April 25, 2024

Toyota Says It Is Primed for a Lucrative Year

Toyota said net profit was 99.9 billion yen, or $1.1 billion, in the three months through December, a 23.5 percent increase from results a year earlier, when the effects of the Japanese tsunami still weighed on its business.

Sales for the quarter climbed 26 percent, to 16.2 trillion yen, helped by a surge of almost 50 percent in sales of the company’s fuel-efficient vehicles in the United States.

Cost reductions at the automaker, already known for its lean production, saved 320 billion yen during the quarter, the company said in a statement.

Now Toyota, whose Super Bowl ad “Wish Granted” topped viewership rankings, is set to get a wish of its own: the weaker yen, brought about by the economic policies of Prime Minister Shinzo Abe, who took office late last year, is set to lift Toyota’s bottom line even further.

A weak currency helps Toyota because it lowers the cost of producing in Japan and inflates the yen value of overseas profits. Toyota is poised to get a particularly big lift from the weak yen because it manufactures more cars at home than its domestic rivals. Last year, Toyota made 53 percent of its vehicles in Japan and exported more than half of those cars.

Toyota shares have risen by almost 50 percent since mid-November, when the yen started to weaken. The currency has weakened by about 15 percent during the same period.

In 2013, Toyota expects to sell 9.91 million vehicles, improving on its record of 9.75 million last year, which helped it regain its crown as the world’s top-selling automaker from General Motors.
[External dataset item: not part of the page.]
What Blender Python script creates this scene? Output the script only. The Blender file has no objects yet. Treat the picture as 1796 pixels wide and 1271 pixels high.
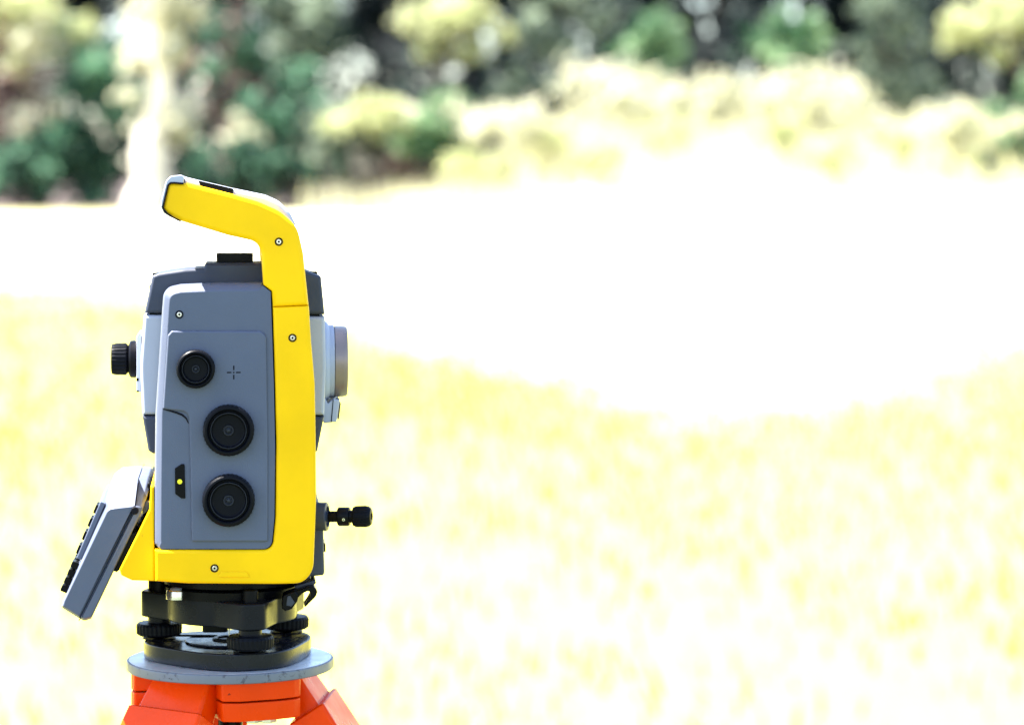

Those sales figures include Daihatsu Motor and Hino Motors, which are part of Toyota Group.

Such a performance could help Toyota get closer to the 1.7 trillion yen in net profit it reported in 2008, before the global financial crisis decimated its earnings.

Since then, a recall scandal, natural disasters and a strong yen have hindered a full comeback. But the combined challenges have also led executives at the 75-year-old automaker to revamp quality control, cut costs and take more risks with design.

“We believe that our efforts have been bearing fruit,” Takahiko Ijichi, Toyota’s senior managing officer, said in the statement on Tuesday. “We are finally on the road to sustainable growth.”